Nature Notes – Jan 2026
Listening for ‘Lesser Spotteds’
If you are a regular watcher of wildlife programmes, you will be familiar with “trail cams”. These are small cameras attached to a tree or post that are triggered by movement. They capture images of shy and nocturnal mammals moving along forest trails, often at night.
Listening for birdsong
Trying to find rare songbirds in dense woodland can now be assisted by the “aural” equivalent of the trail camera – a passive acoustic monitor. These are set to record from before sunrise each day and moved around the forest every few days. An observer moving slowly through the wood might pick up some songs and calls. But they may miss intermittent song and calls hidden within a noisy dawn chorus or background traffic noise. Recordings made over an extended time and analysed using artificial intelligence can detect more sounds. It can be programmed to weed out similar calls and songs of other species and the noises of the forest, caused for instance by the movement of branches in a breeze.
Lesser Spotted Woodpeckers

An article in the December edition of British Birds magazine described how the population of Lesser Spotted Woodpeckers is being monitored in the New Forest. This species is a rapidly declining species in the UK. Its “song” is drumming of its beak on the trunk or branch of a tree, and it has a high pitched call. These are not too dissimilar to those of its larger relative, the Great Spotted Woodpecker. They can be separated by experienced birders. AI (Artificial Intelligence) and the sonograms that it produces are potentially more reliable.

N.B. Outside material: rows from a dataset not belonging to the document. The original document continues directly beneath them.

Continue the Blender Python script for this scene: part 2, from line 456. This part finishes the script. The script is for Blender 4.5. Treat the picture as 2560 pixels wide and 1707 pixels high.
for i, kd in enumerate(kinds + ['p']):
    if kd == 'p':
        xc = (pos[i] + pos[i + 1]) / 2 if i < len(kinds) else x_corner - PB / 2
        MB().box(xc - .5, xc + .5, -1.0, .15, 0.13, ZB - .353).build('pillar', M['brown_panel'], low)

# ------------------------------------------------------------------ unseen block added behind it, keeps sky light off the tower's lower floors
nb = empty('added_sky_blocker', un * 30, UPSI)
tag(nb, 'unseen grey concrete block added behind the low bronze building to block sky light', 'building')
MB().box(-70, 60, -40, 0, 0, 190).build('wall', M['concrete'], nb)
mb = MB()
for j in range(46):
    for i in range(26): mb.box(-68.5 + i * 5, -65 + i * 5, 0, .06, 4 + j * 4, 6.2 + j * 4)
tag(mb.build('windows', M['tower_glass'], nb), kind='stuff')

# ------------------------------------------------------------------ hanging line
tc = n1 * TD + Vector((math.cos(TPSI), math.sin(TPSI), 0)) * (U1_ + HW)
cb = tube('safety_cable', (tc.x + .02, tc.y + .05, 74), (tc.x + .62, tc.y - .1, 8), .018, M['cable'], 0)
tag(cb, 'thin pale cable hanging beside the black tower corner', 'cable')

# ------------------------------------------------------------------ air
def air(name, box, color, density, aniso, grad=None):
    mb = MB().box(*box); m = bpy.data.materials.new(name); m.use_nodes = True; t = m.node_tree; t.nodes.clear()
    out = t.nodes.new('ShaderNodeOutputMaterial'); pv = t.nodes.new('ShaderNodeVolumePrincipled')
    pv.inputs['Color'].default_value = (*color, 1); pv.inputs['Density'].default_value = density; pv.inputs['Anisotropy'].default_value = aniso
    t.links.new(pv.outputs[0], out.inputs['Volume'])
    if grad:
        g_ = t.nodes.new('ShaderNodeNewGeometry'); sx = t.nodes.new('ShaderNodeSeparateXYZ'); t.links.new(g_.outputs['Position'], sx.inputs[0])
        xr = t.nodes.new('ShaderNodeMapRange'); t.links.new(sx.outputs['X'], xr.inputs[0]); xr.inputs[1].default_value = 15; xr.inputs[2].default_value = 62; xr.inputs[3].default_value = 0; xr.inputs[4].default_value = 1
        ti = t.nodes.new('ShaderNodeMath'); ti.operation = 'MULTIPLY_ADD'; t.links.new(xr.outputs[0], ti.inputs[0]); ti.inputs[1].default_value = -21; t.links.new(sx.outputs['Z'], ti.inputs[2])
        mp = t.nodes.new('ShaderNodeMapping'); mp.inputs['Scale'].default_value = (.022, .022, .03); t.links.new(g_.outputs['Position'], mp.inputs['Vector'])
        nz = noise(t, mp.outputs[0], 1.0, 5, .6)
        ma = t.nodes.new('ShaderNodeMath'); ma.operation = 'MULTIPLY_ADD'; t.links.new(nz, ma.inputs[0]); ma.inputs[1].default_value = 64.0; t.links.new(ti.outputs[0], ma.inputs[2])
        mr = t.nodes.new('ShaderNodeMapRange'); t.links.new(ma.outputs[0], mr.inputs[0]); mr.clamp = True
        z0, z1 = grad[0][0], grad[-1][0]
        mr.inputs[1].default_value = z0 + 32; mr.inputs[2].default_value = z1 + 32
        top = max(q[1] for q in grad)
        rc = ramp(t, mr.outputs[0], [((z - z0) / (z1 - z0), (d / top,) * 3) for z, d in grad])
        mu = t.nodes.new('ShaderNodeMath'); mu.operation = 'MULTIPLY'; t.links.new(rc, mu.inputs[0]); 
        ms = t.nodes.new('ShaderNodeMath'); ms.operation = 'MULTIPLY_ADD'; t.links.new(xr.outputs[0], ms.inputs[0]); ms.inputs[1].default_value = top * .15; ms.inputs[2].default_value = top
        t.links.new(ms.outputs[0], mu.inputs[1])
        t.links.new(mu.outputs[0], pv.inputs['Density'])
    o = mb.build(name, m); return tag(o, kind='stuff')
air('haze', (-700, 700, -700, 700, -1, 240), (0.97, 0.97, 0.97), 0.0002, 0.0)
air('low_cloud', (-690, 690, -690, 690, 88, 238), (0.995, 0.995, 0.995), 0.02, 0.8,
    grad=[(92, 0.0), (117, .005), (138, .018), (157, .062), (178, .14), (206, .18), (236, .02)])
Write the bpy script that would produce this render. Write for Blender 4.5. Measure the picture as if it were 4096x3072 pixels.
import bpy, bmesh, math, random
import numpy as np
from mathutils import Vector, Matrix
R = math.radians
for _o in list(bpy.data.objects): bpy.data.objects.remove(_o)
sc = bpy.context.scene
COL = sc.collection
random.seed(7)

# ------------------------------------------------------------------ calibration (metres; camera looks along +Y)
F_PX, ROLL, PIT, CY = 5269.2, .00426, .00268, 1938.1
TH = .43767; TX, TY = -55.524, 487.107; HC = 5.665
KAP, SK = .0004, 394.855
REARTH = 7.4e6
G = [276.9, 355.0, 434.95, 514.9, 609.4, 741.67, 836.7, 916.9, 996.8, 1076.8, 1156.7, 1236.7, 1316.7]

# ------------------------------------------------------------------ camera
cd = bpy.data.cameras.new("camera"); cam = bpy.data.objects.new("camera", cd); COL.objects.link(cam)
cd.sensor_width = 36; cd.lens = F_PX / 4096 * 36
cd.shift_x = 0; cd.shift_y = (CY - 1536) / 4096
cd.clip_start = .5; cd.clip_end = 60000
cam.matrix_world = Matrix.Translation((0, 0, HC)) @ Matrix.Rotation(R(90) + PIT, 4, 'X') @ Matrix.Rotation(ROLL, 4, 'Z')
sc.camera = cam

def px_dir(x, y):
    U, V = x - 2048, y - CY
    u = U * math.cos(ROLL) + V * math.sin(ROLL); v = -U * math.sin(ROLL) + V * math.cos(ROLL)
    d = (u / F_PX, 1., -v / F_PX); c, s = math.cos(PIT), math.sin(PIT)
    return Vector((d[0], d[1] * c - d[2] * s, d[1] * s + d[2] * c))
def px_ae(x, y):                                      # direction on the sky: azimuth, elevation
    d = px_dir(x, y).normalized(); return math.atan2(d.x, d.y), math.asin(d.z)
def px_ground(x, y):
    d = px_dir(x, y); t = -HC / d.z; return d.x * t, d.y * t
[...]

The New Forest trial made a number of interesting discoveries and helped to refine the AI programme. Successful males “drummed” for a relatively short period in March and April. However unpaired males continued drumming into May and June. Drumming and calling were often for a short time period and often early in the morning. Perhaps most encouragingly; the population in the study area was greater than previously thought. This included birds in areas of the forest not previously thought to hold this species. The methodology has now been used in other southern counties with known Lesser Spotted population, and new territories are being found in these areas too.
You might ask what have woodpeckers in the New Forest to do with Kibworth?
The answer is that twenty years ago it was possible to walk the canal towpath between Wistow and Fleckney in late March or April and expect to find all three British woodpeckers in a morning. Sadly there now seem to be no Lesser Spotted Woodpeckers in Leicestershire or Rutland. Other elusive species such as Willow Tit, Tree Sparrow, Turtle Dove and Nightingale are at best hanging on by a “wing-tip”.
The next comprehensive survey of British bird populations will be undertaken between 2028 and 2031. By then it may be possible to use acoustic monitors more widely. This will enhance our knowledge of populations of shy woodland species.